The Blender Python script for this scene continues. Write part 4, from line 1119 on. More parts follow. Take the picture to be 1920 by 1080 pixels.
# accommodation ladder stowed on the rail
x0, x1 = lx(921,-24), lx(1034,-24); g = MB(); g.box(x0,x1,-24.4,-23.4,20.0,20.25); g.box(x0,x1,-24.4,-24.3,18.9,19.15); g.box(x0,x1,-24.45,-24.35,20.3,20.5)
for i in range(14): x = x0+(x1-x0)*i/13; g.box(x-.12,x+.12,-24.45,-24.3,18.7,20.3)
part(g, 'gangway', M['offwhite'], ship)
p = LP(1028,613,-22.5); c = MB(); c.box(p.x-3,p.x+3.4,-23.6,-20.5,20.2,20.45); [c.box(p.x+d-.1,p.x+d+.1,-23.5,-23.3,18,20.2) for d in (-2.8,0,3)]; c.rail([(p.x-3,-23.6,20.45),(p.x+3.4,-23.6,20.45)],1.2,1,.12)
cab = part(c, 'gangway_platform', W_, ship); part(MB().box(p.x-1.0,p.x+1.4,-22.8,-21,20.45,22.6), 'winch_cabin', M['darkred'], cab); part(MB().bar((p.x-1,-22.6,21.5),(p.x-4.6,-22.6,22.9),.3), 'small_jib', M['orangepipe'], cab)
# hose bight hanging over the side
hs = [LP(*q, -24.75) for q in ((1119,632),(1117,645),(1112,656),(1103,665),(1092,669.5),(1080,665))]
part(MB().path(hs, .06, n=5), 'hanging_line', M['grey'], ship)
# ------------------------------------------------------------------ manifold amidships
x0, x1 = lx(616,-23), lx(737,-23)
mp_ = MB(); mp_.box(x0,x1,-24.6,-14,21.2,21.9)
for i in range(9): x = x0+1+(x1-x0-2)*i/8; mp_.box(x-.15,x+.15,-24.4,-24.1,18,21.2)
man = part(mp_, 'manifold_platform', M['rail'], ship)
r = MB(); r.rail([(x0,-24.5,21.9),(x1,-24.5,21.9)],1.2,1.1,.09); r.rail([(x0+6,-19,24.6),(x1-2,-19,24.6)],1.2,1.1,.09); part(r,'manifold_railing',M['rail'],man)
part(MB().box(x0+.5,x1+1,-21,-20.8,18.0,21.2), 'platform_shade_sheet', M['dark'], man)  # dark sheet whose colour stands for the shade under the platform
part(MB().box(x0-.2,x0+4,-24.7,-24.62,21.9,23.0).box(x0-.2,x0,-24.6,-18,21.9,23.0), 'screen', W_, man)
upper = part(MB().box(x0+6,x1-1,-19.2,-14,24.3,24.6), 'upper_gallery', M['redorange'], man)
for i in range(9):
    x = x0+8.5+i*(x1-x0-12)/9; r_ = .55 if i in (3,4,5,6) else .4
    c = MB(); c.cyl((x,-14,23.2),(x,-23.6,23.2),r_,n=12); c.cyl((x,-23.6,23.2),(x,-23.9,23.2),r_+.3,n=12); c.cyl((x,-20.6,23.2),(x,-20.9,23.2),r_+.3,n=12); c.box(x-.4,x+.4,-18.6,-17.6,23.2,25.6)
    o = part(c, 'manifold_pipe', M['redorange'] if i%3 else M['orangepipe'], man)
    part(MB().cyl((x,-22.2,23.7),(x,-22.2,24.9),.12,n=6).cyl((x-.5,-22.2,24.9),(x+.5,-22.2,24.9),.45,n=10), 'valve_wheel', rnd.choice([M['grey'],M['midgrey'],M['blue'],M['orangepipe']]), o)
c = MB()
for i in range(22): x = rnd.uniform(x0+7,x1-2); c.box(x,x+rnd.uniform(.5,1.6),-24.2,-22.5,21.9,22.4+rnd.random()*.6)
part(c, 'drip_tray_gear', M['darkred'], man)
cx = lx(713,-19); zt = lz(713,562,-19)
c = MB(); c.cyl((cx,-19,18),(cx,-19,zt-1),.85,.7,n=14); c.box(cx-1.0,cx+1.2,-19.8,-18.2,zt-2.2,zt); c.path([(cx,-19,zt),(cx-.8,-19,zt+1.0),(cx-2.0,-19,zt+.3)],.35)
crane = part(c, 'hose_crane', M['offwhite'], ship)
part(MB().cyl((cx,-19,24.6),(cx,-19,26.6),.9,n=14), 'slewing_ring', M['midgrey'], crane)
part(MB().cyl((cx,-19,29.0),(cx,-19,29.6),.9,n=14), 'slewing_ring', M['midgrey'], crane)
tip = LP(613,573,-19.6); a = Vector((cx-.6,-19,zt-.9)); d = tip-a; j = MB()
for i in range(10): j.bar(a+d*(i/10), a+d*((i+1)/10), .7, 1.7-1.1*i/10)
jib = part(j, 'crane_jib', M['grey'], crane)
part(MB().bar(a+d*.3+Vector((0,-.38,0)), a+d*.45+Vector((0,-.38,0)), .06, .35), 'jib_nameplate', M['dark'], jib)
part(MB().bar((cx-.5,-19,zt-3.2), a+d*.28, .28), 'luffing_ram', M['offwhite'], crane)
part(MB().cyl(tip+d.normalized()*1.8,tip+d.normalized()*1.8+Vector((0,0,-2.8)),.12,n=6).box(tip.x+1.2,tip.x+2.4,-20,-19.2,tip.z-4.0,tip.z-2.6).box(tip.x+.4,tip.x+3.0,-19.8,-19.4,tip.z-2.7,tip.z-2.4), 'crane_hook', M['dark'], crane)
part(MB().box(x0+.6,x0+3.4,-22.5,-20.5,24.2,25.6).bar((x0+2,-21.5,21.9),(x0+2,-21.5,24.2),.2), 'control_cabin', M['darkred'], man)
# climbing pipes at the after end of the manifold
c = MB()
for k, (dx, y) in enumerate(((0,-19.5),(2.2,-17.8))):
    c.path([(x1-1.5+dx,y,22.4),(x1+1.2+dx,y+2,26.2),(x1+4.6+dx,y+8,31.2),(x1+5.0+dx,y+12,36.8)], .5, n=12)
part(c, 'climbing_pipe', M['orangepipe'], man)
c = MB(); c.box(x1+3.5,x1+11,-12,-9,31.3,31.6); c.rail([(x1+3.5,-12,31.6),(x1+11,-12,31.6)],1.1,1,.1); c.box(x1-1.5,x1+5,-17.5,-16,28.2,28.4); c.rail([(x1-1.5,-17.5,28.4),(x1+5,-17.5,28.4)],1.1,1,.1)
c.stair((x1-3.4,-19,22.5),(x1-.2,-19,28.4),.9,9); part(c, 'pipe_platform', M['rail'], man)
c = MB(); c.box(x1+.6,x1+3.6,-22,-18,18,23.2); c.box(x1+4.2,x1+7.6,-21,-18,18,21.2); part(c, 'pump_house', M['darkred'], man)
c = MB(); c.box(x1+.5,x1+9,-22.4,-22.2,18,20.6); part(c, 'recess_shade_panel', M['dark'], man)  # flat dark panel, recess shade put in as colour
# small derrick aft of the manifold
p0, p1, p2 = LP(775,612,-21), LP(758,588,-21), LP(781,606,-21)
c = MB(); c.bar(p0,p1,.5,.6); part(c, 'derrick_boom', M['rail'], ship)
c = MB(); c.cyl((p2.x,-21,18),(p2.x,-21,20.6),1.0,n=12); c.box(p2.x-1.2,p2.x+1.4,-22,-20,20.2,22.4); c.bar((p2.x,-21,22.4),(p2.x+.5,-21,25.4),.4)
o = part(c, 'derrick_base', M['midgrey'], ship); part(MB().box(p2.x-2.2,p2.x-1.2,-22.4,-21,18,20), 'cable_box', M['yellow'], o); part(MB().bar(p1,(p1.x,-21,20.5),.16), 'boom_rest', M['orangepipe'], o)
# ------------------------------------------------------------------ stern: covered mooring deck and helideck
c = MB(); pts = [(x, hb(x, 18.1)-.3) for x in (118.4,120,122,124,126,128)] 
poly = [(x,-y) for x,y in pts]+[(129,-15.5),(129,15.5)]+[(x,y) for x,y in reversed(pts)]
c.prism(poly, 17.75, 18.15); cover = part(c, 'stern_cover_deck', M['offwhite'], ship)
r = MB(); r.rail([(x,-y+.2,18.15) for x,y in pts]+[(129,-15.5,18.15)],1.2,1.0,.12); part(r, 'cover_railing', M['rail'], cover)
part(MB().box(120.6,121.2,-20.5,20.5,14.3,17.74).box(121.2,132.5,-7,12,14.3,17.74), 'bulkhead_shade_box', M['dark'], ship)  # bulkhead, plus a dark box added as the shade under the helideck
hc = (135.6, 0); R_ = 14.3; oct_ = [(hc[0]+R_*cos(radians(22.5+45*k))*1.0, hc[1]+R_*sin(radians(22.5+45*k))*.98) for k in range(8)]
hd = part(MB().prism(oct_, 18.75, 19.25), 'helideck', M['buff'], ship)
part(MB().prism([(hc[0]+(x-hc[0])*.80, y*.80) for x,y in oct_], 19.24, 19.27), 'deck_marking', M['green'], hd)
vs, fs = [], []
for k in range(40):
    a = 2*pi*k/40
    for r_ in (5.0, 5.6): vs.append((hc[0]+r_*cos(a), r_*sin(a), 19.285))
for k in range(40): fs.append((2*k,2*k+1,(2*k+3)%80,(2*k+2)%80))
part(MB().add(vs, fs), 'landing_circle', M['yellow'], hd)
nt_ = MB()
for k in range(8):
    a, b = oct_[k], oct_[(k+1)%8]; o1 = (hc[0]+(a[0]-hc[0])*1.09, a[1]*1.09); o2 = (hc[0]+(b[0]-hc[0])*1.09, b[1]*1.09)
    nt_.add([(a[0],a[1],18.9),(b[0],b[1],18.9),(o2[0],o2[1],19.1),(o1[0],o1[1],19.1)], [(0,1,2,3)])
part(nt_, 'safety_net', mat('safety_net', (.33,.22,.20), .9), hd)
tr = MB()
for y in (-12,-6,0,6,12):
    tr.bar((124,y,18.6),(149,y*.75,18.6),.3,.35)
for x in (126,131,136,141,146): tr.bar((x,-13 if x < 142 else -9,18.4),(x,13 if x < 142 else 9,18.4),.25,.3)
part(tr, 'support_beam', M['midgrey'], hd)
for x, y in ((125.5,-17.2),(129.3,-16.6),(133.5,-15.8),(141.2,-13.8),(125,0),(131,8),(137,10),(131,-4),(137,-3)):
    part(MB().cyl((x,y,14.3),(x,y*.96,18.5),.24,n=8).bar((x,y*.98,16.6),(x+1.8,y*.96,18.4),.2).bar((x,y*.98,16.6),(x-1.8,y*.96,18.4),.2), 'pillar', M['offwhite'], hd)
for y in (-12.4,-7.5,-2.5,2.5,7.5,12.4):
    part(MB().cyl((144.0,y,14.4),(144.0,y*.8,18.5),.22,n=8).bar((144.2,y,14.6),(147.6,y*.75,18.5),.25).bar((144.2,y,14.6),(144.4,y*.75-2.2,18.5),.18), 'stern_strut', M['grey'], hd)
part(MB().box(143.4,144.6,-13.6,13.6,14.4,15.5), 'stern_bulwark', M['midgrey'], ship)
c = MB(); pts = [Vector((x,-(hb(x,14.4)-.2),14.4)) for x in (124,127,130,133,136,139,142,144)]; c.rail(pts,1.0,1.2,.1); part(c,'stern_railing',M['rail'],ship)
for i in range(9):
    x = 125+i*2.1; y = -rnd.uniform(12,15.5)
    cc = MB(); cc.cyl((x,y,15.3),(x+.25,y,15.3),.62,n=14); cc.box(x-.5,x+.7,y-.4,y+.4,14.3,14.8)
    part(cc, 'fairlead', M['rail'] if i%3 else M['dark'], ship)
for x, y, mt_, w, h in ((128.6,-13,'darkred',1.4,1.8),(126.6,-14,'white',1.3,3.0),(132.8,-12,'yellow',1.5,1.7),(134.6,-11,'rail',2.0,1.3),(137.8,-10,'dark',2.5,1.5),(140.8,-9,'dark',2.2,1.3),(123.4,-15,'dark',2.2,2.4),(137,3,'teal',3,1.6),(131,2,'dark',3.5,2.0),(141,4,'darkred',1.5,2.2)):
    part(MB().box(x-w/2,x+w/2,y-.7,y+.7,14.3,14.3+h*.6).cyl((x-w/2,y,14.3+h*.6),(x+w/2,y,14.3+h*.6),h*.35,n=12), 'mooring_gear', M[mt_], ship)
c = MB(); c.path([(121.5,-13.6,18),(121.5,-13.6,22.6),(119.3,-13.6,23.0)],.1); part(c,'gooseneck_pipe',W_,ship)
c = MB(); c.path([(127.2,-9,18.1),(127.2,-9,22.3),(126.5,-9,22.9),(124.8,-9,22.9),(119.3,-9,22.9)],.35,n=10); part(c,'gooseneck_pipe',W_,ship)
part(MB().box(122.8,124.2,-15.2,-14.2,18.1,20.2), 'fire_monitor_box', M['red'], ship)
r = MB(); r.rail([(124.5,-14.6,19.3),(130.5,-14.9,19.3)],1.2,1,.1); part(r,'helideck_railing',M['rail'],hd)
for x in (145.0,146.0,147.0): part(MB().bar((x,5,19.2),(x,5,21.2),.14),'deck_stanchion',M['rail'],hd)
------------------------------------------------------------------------
▸ Aim of the task
Transcribe the lines beginning at the one that contains "c = MB(); c.box(x1+.5,x1+9,-22.4,-22.2,18,20.6);" and ending at the one that contains "r = MB(); r.rail([(x,-y+.2,18.15)", with nothing added or left out.

▸ Written answer
c = MB(); c.box(x1+.5,x1+9,-22.4,-22.2,18,20.6); part(c, 'recess_shade_panel', M['dark'], man)  # flat dark panel, recess shade put in as colour
# small derrick aft of the manifold
p0, p1, p2 = LP(775,612,-21), LP(758,588,-21), LP(781,606,-21)
c = MB(); c.bar(p0,p1,.5,.6); part(c, 'derrick_boom', M['rail'], ship)
c = MB(); c.cyl((p2.x,-21,18),(p2.x,-21,20.6),1.0,n=12); c.box(p2.x-1.2,p2.x+1.4,-22,-20,20.2,22.4); c.bar((p2.x,-21,22.4),(p2.x+.5,-21,25.4),.4)
o = part(c, 'derrick_base', M['midgrey'], ship); part(MB().box(p2.x-2.2,p2.x-1.2,-22.4,-21,18,20), 'cable_box', M['yellow'], o); part(MB().bar(p1,(p1.x,-21,20.5),.16), 'boom_rest', M['orangepipe'], o)
# ------------------------------------------------------------------ stern: covered mooring deck and helideck
c = MB(); pts = [(x, hb(x, 18.1)-.3) for x in (118.4,120,122,124,126,128)] 
poly = [(x,-y) for x,y in pts]+[(129,-15.5),(129,15.5)]+[(x,y) for x,y in reversed(pts)]
c.prism(poly, 17.75, 18.15); cover = part(c, 'stern_cover_deck', M['offwhite'], ship)
r = MB(); r.rail([(x,-y+.2,18.15) for x,y in pts]+[(129,-15.5,18.15)],1.2,1.0,.12); part(r, 'cover_railing', M['rail'], cover)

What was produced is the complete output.